Headaches would be understandable.  Her skull was cracked in two places.

"There was bleeding on the brain, and I also was bleeding out of my ears," Mack said.

Her left leg was busted in three places.  A toolbox worth of screws and nuts and rods hold it all together now.  She walks with a pronounced limp and is still in rehab.

In a lawsuit she's suing the promoter and others she claims failed to protect her.

Ultra issued a statement saying "despite our best efforts to continue to provide a safe and enjoyable event...certain criminal acts will always be beyond our control..."

But the promoters not only controlled the fencing around the festival, the city told Ultra to beef up the stretch that lead to Mack's trampling.

Two days after the episode, Miami Police Chief Manuel Orosa called a news conference to announce Ultra organizers did not follow their instructions.

"We brought it to their attention.  We told them, look, this area of the fencing is weak, you need to secure it better," Orosa said at the time.

"They were warned by the city of Miami police that this was a very vulnerable point," Mack's attorney, Eric Isicoff said Monday.  "They needed to beef it up.  And the rest is history."
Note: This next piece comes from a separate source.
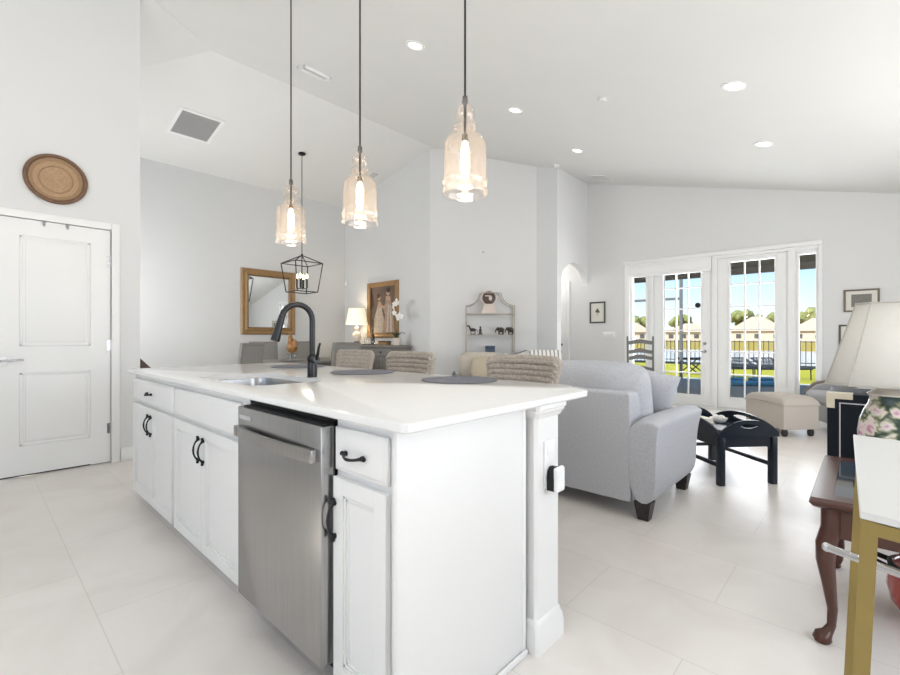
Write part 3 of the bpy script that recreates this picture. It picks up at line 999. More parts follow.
o = tag(mb.build('smoke_detector', 'ceil', loc=loc), 'small white round detector on the ceiling between the downlight rows', 'smoke detector'); o.rotation_euler = rot
def vent_r(name, label, x, y, wx, wy, slats, thick=.012, mcol='white'):
    loc, rot = on_ceiling(x, y)
    r = thing(name, label, 'vent', loc, rot=rot)
    mb = MB()
    f = .025
    mb.box(-wx / 2, wx / 2, -wy / 2, -wy / 2 + f, -thick, .002, .003); mb.box(-wx / 2, wx / 2, wy / 2 - f, wy / 2, -thick, .002, .003)
    mb.box(-wx / 2, -wx / 2 + f, -wy / 2, wy / 2, -thick, .002, .003); mb.box(wx / 2 - f, wx / 2, -wy / 2, wy / 2, -thick, .002, .003)
    mb.build('vent_frame', mcol, r)
    mb = MB()
    for i in range(slats):
        xx = -wx / 2 + f + (wx - 2 * f) * (i + .5) / slats
        mb.box(-.009, .009, -wy / 2 + f, wy / 2 - f, -.002, .002, T=Matrix.Translation((xx, 0, -thick * .4)) @ Matrix.Rotation(.6, 4, 'Y'))
    mb.build('louvres', mcol, r, weld=False)
    return r
vent_r('ceiling_vent', 'narrow white linear vent on the ceiling near the ridge', -4.863, 2.83, .16, .36, 4, .03)
vent_r('ceiling_vent', 'square white register low on the ceiling above the far wall corner', -3.44, 7.60, .36, .36, 9)
# dining slope fittings
def on_left(x, y): return (x, y, ceil_left(x)), (0, -math.atan(SLL), 0)
loc, rot = on_left(-7.26, 2.27)
r = thing('return_air_vent', 'large grey return-air grille on the sloped dining ceiling', 'vent', loc, rot=rot)
mb = MB()
for a in ((-.34, .34, -.30, -.25), (-.34, .34, .25, .30), (-.34, -.29, -.25, .25), (.29, .34, -.25, .25)):
    mb.box(a[0], a[1], a[2], a[3], -.012, .002, .003)
mb.build('vent_frame', 'white', r)
MB().box(-.29, .29, -.25, .25, -.003, .002).build('backing', 'vent', r)
mb = MB()
for i in range(30):
    xx = -.285 + .57 * i / 29
    mb.box(-.004, .004, -.25, .25, -.011, -.004, T=Matrix.Translation((xx, 0, 0)))
mb.build('louvres', 'vent', r, weld=False)
loc, rot = on_left(-7.05, 5.35)
r = thing('ceiling_vent', 'small pale vent on the dining ceiling above the painting', 'vent', loc, rot=rot)
MB().box(-.15, .15, -.09, .09, -.012, .002, .004).build('vent_frame', 'white', r)
mb = MB()
for i in range(5):
    mb.box(-.125, .125, -.07 + .03 * i, -.055 + .03 * i, -.016, -.011)
mb.build('louvres', 'vent', r, weld=False)
# lantern chandelier
ch = thing('lantern_chandelier', 'black open-cage lantern chandelier hanging over the dining table', 'chandelier', (-7.09, 3.88, 1.92))
zc = ceil_left(-7.09) - 1.92
MB().lathe([(.06, zc + .005), (.06, zc - .02), (.03, zc - .035)], 24).build('canopy', 'black', ch)
mb = MB()
n = 40
for i in range(n):
    z0 = .66 + (zc - .69) * i / n
    L = (zc - .69) / n
    T = Matrix.Translation((0, 0, z0 + L / 2)) @ Matrix.Rotation(PI / 2 * (i % 2), 4, 'Z') @ Matrix.Rotation(PI / 2, 4, 'X')
    mb.tube([T @ Vector((.009 * math.cos(a * PI / 4), (L * .62) * math.sin(a * PI / 4), 0)) for a in range(8)], .003, 5, closed=True)
mb.build('chain', 'black', ch)
mb = MB()
A_, B_ = .25, .19
tc4 = [(sx_ * A_, sy_ * A_, .49) for sx_, sy_ in ((1, 1), (-1, 1), (-1, -1), (1, -1))]
bc4 = [(sx_ * B_, sy_ * B_, 0) for sx_, sy_ in ((1, 1), (-1, 1), (-1, -1), (1, -1))]
for i in range(4):
    for a, c in ((tc4[i], tc4[(i + 1) % 4]), (bc4[i], bc4[(i + 1) % 4]), (tc4[i], bc4[i]), (tc4[i], (0, 0, .63))):
        mb.tube([a, c], .009, 6)
mb.sph((0, 0, .64), .02, 10)
mb.build('cage', 'black', ch)
mb = MB(); mb.cyl((0, 0, .05), (0, 0, .63), .009, n=8)
for i in range(4):
    a = PI / 4 + i * PI / 2
    mb.tube([(0, 0, .07), (.07 * math.cos(a), .07 * math.sin(a), .06), (.085 * math.cos(a), .085 * math.sin(a), .08)], .007, 6)
mb.build('candle_arms', 'black', ch)
for i in range(4):
    a = PI / 4 + i * PI / 2
    x, y = .085 * math.cos(a), .085 * math.sin(a)
    MB().cyl((x, y, .07), (x, y, .23), .014, n=12).build('candle_sleeve', 'black', ch)
    MB().lathe([(.008, .23), (.018, .255), (.017, .275), (.006, .305), (.001, .315)], 12, T=Matrix.Translation((x, y, 0))).build('bulb', 'bulb', ch)
l = lamp('chandelier_glow', 'POINT', (0, 0, .3), 5, (1, .87, .7), shadow_soft_size=.08); l.parent = ch

# ------------------------------------------------------------------ wall things
# woven basket on the pantry wall
bk = thing('wall_basket', 'round brown woven basket tray hung above the pantry door', 'basket', (XL, .497, 2.478), rot=(0, PI / 2, 0))
bk.scale = (.945, .945, .945)
mb = MB()
prof = []
for i in range(22):
    r_ = .20 - .20 * i / 22
    prof.append((max(.001, r_), .012 + .004 * (i % 2) + (.02 if i < 2 else 0) * 0))
mb.lathe([(.2, .002)] + prof, 48)
mb.build('woven_base', 'basketlt', bk, smooth=20)
mb = MB(); mb.lathe([(.155, .012), (.16, .019), (.185, .021), (.188, .012)], 48, cap=False); mb.lathe([(.11, .012), (.113, .018), (.12, .018), (.123, .012)], 48, cap=False); mb.build('woven_band', 'basket', bk)
mb = MB(); mb.tube([(.205 * math.cos(2 * PI * i / 48), .205 * math.sin(2 * PI * i / 48), .022) for i in range(48)], .016, 10, closed=True); mb.build('rim', 'basketdk', bk)
# mirror on dining wall
mr = thing('wall_mirror', 'rectangular gilt-framed mirror on the grey dining wall', 'mirror', (XD, 3.95, 1.82))
def rect_frame(mb, hw, hh, prof, axis):
    # prof: list of (inset, depth); swept around the rectangle
    rings = []
    for ins, dp in prof:
        q_ = [(-hw + ins, -hh + ins), (hw - ins, -hh + ins), (hw - ins, hh - ins), (-hw + ins, hh - ins)]
        if axis == 'x': rings.append([(dp, a, c) for a, c in q_])
        else: rings.append([(a, -dp, c) for a, c in q_])
    mb.loft(rings, cap=False)
mb = MB(); rect_frame(mb, .535, .62, [(0, .0), (0, .03), (.012, .045), (.03, .05), (.05, .04), (.07, .035), (.095, .05), (.11, .052)], 'x'); mb.build('frame', 'gilt', mr, smooth=20)
mb = MB(); rect_frame(mb, .425, .51, [(0, .05), (.012, .04), (.02, .03), (.03, .022), (.03, .012)], 'x')
mb.build('inner_moulding', 'giltdark', mr, smooth=20)
mb = MB()
mb.box(.002, .016, -.40, .40, -.485, .485); mb.build('mirror_glass', 'mirror', mr)
# painting
pt = thing('framed_painting', 'tall gilt-framed painting of two women in pale dresses above the sideboard', 'painting', (-7.14, YP, 1.70))
mb = MB(); rect_frame(mb, .49, .565, [(0, 0), (0, .035), (.015, .05), (.04, .052), (.065, .035), (.09, .04), (.1, .025)], 'y'); mb.build('frame', 'gilt', pt, smooth=20)
MB().box(-.395, .395, -.012, -.002, -.47, .47).build('canvas', 'artbg', pt)
def blob(mb, pts_, y0, y1):
    mb.prism(pts_, y0, y1, 'y')
mb = MB()
blob(mb, [(-.30, -.46), (.02, -.46), (.04, -.2), (-.02, .0), (-.04, .12), (-.14, .14), (-.19, .02), (-.26, -.15)], -.0145, -.011); mb.build('painted_dress', 'artdress', pt)
mb = MB()
blob(mb, [(.03, -.46), (.36, -.46), (.33, -.1), (.27, .12), (.24, .24), (.12, .25), (.08, .12), (.02, .02), (.08, -.1), (.05, -.25)], -.0143, -.0105); mb.build('painted_dress', 'artdress2', pt)
mb = MB()
for cx_, cz_, rx_, rz_ in ((-.11, .25, .045, .06), (.17, .34, .05, .065)):
    mb.prism([(cx_ + rx_ * math.cos(2 * PI * i / 20), cz_ + rz_ * math.sin(2 * PI * i / 20)) for i in range(20)], -.0155, -.011, 'y')
blob(mb, [(-.16, .17), (-.06, .17), (-.03, .1), (.1, .06), (.1, .02), (-.04, .04), (-.12, .05)], -.0155, -.011)
blob(mb, [(.10, .27), (.24, .26), (.25, .18), (.10, .18)], -.0155, -.011)
mb.build('painted_figures', 'artskin', pt)
for cx_, cz_, rx_, rz_ in ((-.13, .285, .055, .045), (.185, .385, .06, .05)):
    mb = MB()
    mb.prism([(cx_ + rx_ * math.cos(2 * PI * i / 16), cz_ + rz_ * math.sin(2 * PI * i / 16)) for i in range(16)], -.0162, -.011, 'y')
    mb.build('painted_hair', 'deskwood', pt)
mb = MB()
blob(mb, [(-.395, .0), (-.28, .1), (-.3, .25), (-.36, .47), (-.395, .47)], -.0135, -.011)
mb.build('painted_curtain', 'deskwood', pt)
mb = MB()
for q_ in ([(-.24, -.46), (-.19, -.46), (-.15, .05), (-.17, .05)], [(-.10, -.46), (-.06, -.46), (-.08, .06), (-.10, .06)], [(.12, -.46), (.17, -.46), (.20, .1), (.17, .1)], [(.24, -.46), (.30, -.46), (.25, .08), (.22, .08)]):
    blob(mb, q_, -.0152, -.0141)
mb.build('painted_folds', 'cream', pt, weld=False)
tag(MB().box(-.04, .04, -.03, 0, -.045, .045, .01, 3).build('motion_sensor', 'white', loc=(-8.42, YP - .002, 2.33)), 'small white motion sensor in the dining corner', 'sensor')
# framed prints on the far wall
def print_frame(label, x0, x1, z0, z1, fw, mfr, matw, art, group=None):
    r = thing('framed_print', label, 'picture', ((x0 + x1) / 2, YW, (z0 + z1) / 2), group=group)
    hw, hh = (x1 - x0) / 2, (z1 - z0) / 2
    mb = MB(); rect_frame(mb, hw, hh, [(0, 0), (0, .02), (.004, .024), (fw - .004, .02), (fw, .01)], 'y'); mb.build('frame', mfr, r, smooth=20)
    MB().box(-hw + fw * .6, hw - fw * .6, -.008, -.001, -hh + fw * .6, hh - fw * .6).build('mat_board', 'paper', r)
    if art == 'sprig':
        mb = MB()
        for cx_, cz_, rr in ((0, .03, .03), (-.025, .015, .018), (.028, .01, .018), (.0, .055, .02)):
            mb.prism([(cx_ + rr * math.cos(2 * PI * i / 12), cz_ + rr * math.sin(2 * PI * i / 12)) for i in range(12)], -.0095, -.007, 'y')
        mb.box(-.003, .003, -.0095, -.007, -.05, .03)
        mb.build('print', 'ink', r, weld=False)
    else:
        MB().box(-hw + fw + matw, hw - fw - matw, -.0095, -.007, -hh + fw + matw * .8, hh - fw - matw * .8).build('print', 'ink', r)
    return r
print_frame('small dark-framed botanical print on the far wall beside the arch', -3.885, -3.58, 1.415, 1.815, .025, 'frame_dk', .05, 'sprig')
print_frame('wide framed print on the far wall, upper of the two behind the white lampshade', -.235, .12, 1.485, 1.785, .022, 'frame_br', .055, 'p')
print_frame('framed print on the far wall, lower one mostly hidden by the white lampshade', -.285, .10, .99, 1.315, .022, 'frame_dk', .055, 'p')
sw = thing('light_switch', 'white three-gang light switch plate on the far wall beside the doors', 'light switch', (-3.51, YW, 1.19))
MB().box(-.115, .115, -.008, 0, -.058, .058, .003).build('plate', 'white', sw)
for i in (-1, 0, 1):
    MB().box(i * .07 - .018, i * .07 + .018, -.012, -.007, -.035, .035, .002).build('rocker', 'white', sw)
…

Mack's suit also claims Ultra didn't hire enough cops.

Miami City Commissioners met in April to consider kicking Ultra out of town.  A video was played of a knockdown, drag out melee going on in the front of the main stage and there was no police officer to be seen

Mack says she suffers anxiety, is fearful of crowds and worries she might freak out.

"I'm afraid that I might have an episode of some sort," she said.

She wants Ultra to feel pain - in their pockets - to avoid any more people getting hurt.  Her suit asks for damages in excess of $10,000,000. Ultra's promoters are named in the suit, as is the fencing company, vendors and the city of Miami.

Attorney Isicoff said he feels the promoters are, in the end, responsible and that they can battle with the other defendants over who will pay what when Mack's lawsuit is concluded.

Ultra is set to return to Miami next year after promising to hire more cops and security, reinforce the fencing and, most recently, making it an adults only affair - no one under 18 admitted.

Mack says there is one thing for which she is grateful.

"This could have definitely ended in a different way," she said. "I could have been killed."